[START]

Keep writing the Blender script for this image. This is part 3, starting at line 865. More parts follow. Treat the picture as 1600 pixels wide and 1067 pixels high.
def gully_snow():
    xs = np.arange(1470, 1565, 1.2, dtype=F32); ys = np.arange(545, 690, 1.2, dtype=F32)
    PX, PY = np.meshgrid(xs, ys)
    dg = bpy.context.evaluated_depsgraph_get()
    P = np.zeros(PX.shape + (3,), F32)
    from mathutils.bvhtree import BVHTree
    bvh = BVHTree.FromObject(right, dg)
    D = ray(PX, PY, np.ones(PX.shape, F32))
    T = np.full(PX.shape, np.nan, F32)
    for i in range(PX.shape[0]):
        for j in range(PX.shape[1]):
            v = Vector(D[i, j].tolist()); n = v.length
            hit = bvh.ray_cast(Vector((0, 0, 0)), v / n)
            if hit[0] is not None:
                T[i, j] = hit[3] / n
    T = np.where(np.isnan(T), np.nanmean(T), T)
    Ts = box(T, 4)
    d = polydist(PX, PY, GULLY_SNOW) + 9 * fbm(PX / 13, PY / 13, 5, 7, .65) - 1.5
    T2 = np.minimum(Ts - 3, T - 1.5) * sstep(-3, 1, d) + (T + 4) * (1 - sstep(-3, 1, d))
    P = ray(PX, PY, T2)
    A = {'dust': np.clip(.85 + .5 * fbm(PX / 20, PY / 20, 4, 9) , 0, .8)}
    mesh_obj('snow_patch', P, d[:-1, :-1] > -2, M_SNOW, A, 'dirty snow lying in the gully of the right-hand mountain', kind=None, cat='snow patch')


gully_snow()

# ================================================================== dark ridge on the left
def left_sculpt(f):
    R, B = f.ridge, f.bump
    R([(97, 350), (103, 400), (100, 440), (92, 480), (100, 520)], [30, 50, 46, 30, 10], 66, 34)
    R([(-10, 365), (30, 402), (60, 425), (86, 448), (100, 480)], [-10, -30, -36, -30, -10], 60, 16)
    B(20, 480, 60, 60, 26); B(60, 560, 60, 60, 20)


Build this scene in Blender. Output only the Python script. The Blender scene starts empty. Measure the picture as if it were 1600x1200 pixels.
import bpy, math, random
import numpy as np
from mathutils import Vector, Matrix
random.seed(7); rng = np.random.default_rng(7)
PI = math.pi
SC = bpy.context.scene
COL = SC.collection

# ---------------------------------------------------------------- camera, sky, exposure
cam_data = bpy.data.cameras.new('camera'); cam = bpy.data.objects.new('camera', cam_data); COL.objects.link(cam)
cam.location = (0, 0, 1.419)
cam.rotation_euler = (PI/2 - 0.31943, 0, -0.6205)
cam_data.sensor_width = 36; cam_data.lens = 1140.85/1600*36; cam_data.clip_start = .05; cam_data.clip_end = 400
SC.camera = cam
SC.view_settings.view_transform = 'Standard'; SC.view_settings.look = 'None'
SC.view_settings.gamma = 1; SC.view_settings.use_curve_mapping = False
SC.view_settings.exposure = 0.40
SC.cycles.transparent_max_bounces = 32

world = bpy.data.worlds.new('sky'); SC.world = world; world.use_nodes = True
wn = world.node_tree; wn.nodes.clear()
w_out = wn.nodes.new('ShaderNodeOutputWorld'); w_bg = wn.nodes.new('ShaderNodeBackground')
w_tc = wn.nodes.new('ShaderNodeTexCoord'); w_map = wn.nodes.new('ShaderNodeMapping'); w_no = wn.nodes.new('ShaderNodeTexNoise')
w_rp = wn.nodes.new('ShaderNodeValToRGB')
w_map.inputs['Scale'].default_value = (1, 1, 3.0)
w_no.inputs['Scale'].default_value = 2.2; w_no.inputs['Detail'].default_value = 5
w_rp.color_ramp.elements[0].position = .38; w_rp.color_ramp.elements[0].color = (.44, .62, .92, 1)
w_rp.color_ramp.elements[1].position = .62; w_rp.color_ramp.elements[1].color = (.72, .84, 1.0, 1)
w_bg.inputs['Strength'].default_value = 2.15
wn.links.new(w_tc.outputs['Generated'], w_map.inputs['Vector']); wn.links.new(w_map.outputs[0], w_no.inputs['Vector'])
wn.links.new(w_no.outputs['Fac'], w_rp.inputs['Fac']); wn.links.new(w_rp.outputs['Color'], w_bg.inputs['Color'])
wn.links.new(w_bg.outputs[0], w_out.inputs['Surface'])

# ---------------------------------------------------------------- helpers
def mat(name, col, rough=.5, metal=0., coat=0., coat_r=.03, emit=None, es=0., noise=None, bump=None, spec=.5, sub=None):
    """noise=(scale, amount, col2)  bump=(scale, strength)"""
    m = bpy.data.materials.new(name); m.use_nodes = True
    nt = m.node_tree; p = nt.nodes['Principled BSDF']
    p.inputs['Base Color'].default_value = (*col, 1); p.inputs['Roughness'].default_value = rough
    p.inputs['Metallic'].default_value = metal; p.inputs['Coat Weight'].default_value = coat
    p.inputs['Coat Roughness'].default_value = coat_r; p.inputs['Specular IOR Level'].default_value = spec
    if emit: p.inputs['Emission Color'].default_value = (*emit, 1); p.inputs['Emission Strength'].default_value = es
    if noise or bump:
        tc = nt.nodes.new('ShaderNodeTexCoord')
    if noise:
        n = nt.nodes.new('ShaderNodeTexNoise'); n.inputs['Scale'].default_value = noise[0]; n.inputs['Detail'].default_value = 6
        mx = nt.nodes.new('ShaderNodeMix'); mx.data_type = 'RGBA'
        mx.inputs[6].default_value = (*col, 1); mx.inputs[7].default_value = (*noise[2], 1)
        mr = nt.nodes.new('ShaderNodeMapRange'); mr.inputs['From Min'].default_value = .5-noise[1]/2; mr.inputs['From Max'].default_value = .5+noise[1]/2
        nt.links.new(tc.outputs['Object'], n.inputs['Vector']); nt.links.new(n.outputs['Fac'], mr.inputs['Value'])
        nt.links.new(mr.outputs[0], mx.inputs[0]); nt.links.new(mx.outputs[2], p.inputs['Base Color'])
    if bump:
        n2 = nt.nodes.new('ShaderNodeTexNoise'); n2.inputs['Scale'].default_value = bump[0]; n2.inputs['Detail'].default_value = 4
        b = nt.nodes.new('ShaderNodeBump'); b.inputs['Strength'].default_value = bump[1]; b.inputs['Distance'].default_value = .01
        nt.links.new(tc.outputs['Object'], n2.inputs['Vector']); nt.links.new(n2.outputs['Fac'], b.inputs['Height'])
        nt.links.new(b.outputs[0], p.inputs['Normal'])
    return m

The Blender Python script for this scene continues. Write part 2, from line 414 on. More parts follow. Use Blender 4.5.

[END]

Brief: Track down all lines above with the string "pixels" and copy them.

Exercise output:
Keep writing the Blender script for this image. This is part 3, starting at line 865. More parts follow. Treat the picture as 1600 pixels wide and 1067 pixels high.
Build this scene in Blender. Output only the Python script. The Blender scene starts empty. Measure the picture as if it were 1600x1200 pixels.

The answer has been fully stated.